We have seen how this doctrine is identified with both the basic consciousness of Yogacara and with emptiness in Madhyamaka and how it supplements both of these Mahayana schools with a positive ground of being. As the presence of the buddha in the world, buddha-nature is not only interpreted as a groundless emptiness (the lack of intrinsic nature in things), but also as the ground of being as well. This presence of the buddha in the world reaches its apotheosis in the theory and practice of tantra, where buddha-nature arguably functions as the theoretical and practical foundation of Vajrayana. This presence, I have suggested, can be understood as a form of “pantheism.” Buddha-nature, like pantheism, is a doctrine of immanence. Thinking about buddha-nature in terms of pantheism can shed light on important facets of its place in Buddhist traditions. I hope to have shown this here, and to have sparked a new direction in thinking about buddha- nature, one that will enrich further conversations about Buddhism and pantheism.


NOTES


1 Densely Arrayed Sutra (Gandavyuhasutra) Peking edition #778, vol. 29: 152.2.1.

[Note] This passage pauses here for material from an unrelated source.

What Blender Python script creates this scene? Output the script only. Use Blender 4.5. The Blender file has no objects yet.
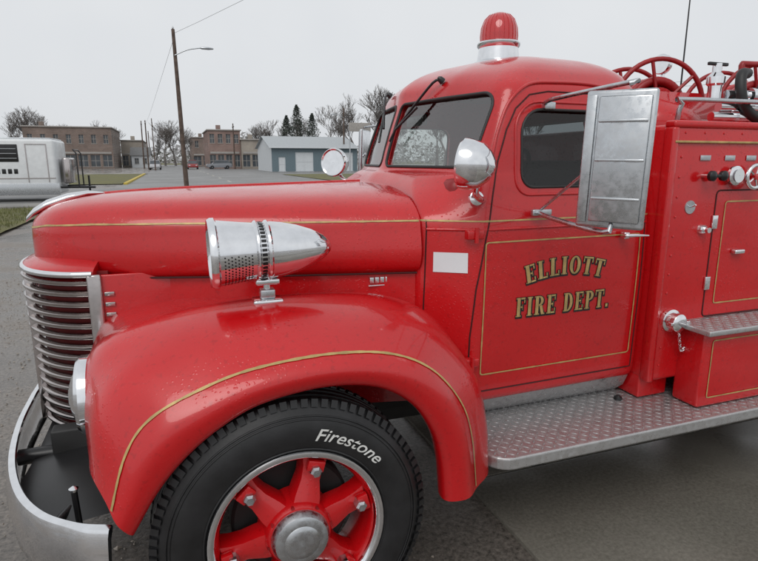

2 Such a circularity in the case of buddha-nature is articulated well in Paul Tillich's “mystical apriori,” a foundation of dialectical inquiry in the context of his Christian theology. We will consider Tillich's theology in relation to buddha-nature below, but a statement he makes is relevant here: In both the empirical and metaphysical approaches, as well as in the much more numerous cases of their mixture, it can be observed that the a priori which directs the induction and the deduction is a type of mystical experience. Whether it is “being itself” (Scholastics) or “universal substance” (Spinoza), whether it is “beyond subjectivity and objectivity' (James) or the “identity of spirit and nature” (Schelling), whether it is “universe” (Schleiermacher) or “cosmic whole” (Hocking), whether it is “value creating process” (Whitehead) or “progressive integration” (Wieman), whether it is “absolute spirit” (Hegel) or “cosmic person” (Brightman) - each of these concepts is based on an immediate experience of something ultimate in value and being of which one can become intuitively aware. Idealism and naturalism differ very little in their starting point . Both are dependent on a point of identity between the experiencing subject and the ultimate . The theological concepts of both idealists and naturalists are rooted in a “mystical apriori,” an awareness of something that transcends the cleavage between subject and object. And if in the course of a “scientific' procedure this a priori is discovered, its discovery is only possible because it was present from the very beginning. This is the circle which no religious philosopher can escape. And it is by no means a vicious one. Every understanding of spiritual things (Geistwissenschaft) is circular. (Tillich 1951-57: 1:9)

3 Indeed, if we had access to living communities of Buddhist Mahayana practice in India like we have in East Asia and Tibet, we can reasonably speculate that we would find many rituals (e.g., buddhanusmrti) that resemble Vajrayana practices.